• Supplied information:
============================================================

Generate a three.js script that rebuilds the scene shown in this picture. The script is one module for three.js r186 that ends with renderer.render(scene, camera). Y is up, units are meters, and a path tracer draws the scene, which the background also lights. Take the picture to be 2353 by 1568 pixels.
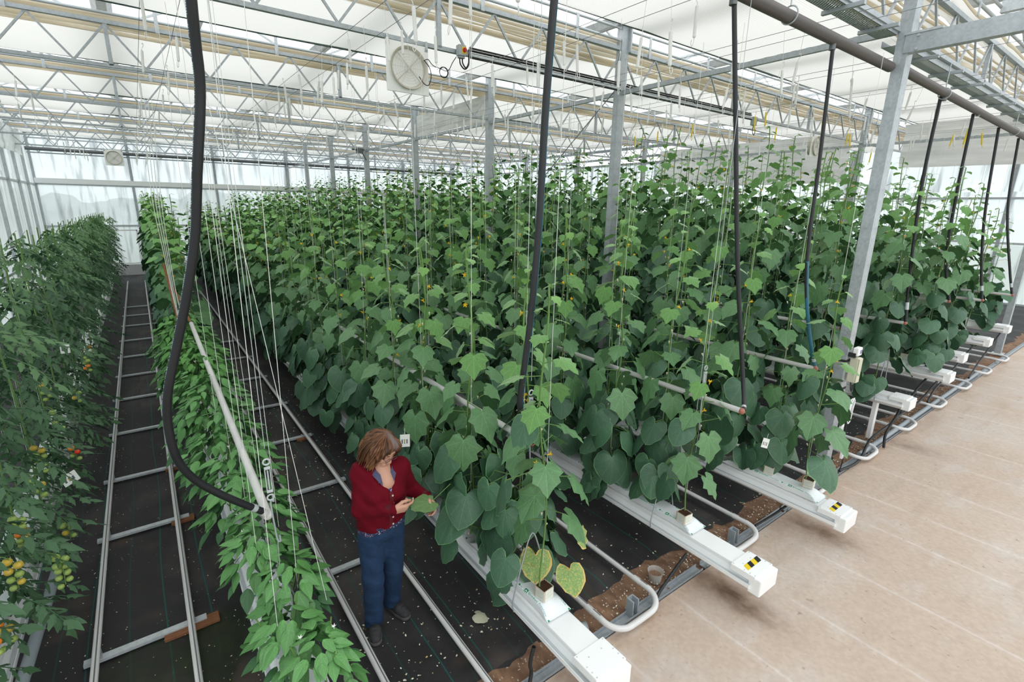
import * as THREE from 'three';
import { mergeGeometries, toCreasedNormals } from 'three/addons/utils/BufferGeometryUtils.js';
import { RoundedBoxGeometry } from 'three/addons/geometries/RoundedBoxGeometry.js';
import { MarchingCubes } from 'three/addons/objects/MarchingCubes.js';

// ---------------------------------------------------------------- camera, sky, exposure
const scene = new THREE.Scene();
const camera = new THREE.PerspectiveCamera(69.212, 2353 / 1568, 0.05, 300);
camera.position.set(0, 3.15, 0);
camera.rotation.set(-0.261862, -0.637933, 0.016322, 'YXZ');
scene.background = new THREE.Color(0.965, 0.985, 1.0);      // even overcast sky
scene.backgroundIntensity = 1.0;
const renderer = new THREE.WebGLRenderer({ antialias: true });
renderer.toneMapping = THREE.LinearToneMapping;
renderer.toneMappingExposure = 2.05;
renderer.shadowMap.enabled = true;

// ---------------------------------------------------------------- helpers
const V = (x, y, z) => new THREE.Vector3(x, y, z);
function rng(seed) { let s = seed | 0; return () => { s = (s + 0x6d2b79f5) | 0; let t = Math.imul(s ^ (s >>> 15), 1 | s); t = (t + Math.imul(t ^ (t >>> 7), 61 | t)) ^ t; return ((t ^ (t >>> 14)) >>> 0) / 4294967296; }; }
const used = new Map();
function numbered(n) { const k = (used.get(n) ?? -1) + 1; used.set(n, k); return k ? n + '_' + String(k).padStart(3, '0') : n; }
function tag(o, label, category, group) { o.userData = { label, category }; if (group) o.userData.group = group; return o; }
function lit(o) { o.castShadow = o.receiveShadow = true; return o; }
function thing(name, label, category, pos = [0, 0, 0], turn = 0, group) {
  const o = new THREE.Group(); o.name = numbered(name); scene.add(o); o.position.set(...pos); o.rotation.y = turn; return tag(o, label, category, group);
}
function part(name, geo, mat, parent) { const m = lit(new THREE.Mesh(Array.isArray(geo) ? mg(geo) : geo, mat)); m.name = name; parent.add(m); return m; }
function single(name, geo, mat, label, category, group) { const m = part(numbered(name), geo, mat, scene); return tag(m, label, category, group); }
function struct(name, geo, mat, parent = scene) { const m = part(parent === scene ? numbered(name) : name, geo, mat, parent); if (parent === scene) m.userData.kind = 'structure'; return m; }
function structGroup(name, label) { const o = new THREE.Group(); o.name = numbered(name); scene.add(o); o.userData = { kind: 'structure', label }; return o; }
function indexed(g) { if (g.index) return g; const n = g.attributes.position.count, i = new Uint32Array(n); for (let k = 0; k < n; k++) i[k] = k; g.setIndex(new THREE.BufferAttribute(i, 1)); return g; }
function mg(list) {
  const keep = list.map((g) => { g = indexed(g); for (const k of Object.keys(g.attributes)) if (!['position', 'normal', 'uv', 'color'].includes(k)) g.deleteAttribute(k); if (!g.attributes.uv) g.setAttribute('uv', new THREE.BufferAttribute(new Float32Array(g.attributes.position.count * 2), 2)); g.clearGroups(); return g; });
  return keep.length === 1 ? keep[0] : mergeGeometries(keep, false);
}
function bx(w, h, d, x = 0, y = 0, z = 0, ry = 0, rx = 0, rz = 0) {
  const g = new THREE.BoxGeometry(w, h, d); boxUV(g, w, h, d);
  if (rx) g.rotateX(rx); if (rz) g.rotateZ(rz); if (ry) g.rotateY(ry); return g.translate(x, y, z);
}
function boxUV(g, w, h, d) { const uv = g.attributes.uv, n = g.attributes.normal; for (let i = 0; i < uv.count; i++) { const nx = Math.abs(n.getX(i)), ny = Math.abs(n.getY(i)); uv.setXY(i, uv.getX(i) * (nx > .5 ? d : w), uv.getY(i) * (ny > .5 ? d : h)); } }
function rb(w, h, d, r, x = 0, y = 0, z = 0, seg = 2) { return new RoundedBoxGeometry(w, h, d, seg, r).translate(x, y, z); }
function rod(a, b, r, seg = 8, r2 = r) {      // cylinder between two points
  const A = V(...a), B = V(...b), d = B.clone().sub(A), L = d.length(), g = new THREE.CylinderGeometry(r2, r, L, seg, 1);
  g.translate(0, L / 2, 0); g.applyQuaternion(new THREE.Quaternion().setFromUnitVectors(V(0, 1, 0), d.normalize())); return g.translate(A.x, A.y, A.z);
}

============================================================

All of the data needs repeating exactly, but the pictures do not.

• Written reply:
Generate a three.js script that rebuilds the scene shown in this picture. The script is one module for three.js r186 that ends with renderer.render(scene, camera). Y is up, units are meters, and a path tracer draws the scene, which the background also lights. Take the picture to be 2353 by 1568 pixels.
import * as THREE from 'three';
import { mergeGeometries, toCreasedNormals } from 'three/addons/utils/BufferGeometryUtils.js';
import { RoundedBoxGeometry } from 'three/addons/geometries/RoundedBoxGeometry.js';
import { MarchingCubes } from 'three/addons/objects/MarchingCubes.js';

// ---------------------------------------------------------------- camera, sky, exposure
const scene = new THREE.Scene();
const camera = new THREE.PerspectiveCamera(69.212, 2353 / 1568, 0.05, 300);
camera.position.set(0, 3.15, 0);
camera.rotation.set(-0.261862, -0.637933, 0.016322, 'YXZ');
scene.background = new THREE.Color(0.965, 0.985, 1.0);      // even overcast sky
scene.backgroundIntensity = 1.0;
const renderer = new THREE.WebGLRenderer({ antialias: true });
renderer.toneMapping = THREE.LinearToneMapping;
renderer.toneMappingExposure = 2.05;
renderer.shadowMap.enabled = true;

// ---------------------------------------------------------------- helpers
const V = (x, y, z) => new THREE.Vector3(x, y, z);
function rng(seed) { let s = seed | 0; return () => { s = (s + 0x6d2b79f5) | 0; let t = Math.imul(s ^ (s >>> 15), 1 | s); t = (t + Math.imul(t ^ (t >>> 7), 61 | t)) ^ t; return ((t ^ (t >>> 14)) >>> 0) / 4294967296; }; }
const used = new Map();
function numbered(n) { const k = (used.get(n) ?? -1) + 1; used.set(n, k); return k ? n + '_' + String(k).padStart(3, '0') : n; }
function tag(o, label, category, group) { o.userData = { label, category }; if (group) o.userData.group = group; return o; }
function lit(o) { o.castShadow = o.receiveShadow = true; return o; }
function thing(name, label, category, pos = [0, 0, 0], turn = 0, group) {
  const o = new THREE.Group(); o.name = numbered(name); scene.add(o); o.position.set(...pos); o.rotation.y = turn; return tag(o, label, category, group);
}
function part(name, geo, mat, parent) { const m = lit(new THREE.Mesh(Array.isArray(geo) ? mg(geo) : geo, mat)); m.name = name; parent.add(m); return m; }
function single(name, geo, mat, label, category, group) { const m = part(numbered(name), geo, mat, scene); return tag(m, label, category, group); }
function struct(name, geo, mat, parent = scene) { const m = part(parent === scene ? numbered(name) : name, geo, mat, parent); if (parent === scene) m.userData.kind = 'structure'; return m; }
function structGroup(name, label) { const o = new THREE.Group(); o.name = numbered(name); scene.add(o); o.userData = { kind: 'structure', label }; return o; }
function indexed(g) { if (g.index) return g; const n = g.attributes.position.count, i = new Uint32Array(n); for (let k = 0; k < n; k++) i[k] = k; g.setIndex(new THREE.BufferAttribute(i, 1)); return g; }
function mg(list) {
  const keep = list.map((g) => { g = indexed(g); for (const k of Object.keys(g.attributes)) if (!['position', 'normal', 'uv', 'color'].includes(k)) g.deleteAttribute(k); if (!g.attributes.uv) g.setAttribute('uv', new THREE.BufferAttribute(new Float32Array(g.attributes.position.count * 2), 2)); g.clearGroups(); return g; });
  return keep.length === 1 ? keep[0] : mergeGeometries(keep, false);
}
function bx(w, h, d, x = 0, y = 0, z = 0, ry = 0, rx = 0, rz = 0) {
  const g = new THREE.BoxGeometry(w, h, d); boxUV(g, w, h, d);
  if (rx) g.rotateX(rx); if (rz) g.rotateZ(rz); if (ry) g.rotateY(ry); return g.translate(x, y, z);
}
function boxUV(g, w, h, d) { const uv = g.attributes.uv, n = g.attributes.normal; for (let i = 0; i < uv.count; i++) { const nx = Math.abs(n.getX(i)), ny = Math.abs(n.getY(i)); uv.setXY(i, uv.getX(i) * (nx > .5 ? d : w), uv.getY(i) * (ny > .5 ? d : h)); } }
function rb(w, h, d, r, x = 0, y = 0, z = 0, seg = 2) { return new RoundedBoxGeometry(w, h, d, seg, r).translate(x, y, z); }
function rod(a, b, r, seg = 8, r2 = r) {      // cylinder between two points
  const A = V(...a), B = V(...b), d = B.clone().sub(A), L = d.length(), g = new THREE.CylinderGeometry(r2, r, L, seg, 1);
  g.translate(0, L / 2, 0); g.applyQuaternion(new THREE.Quaternion().setFromUnitVectors(V(0, 1, 0), d.normalize())); return g.translate(A.x, A.y, A.z);
}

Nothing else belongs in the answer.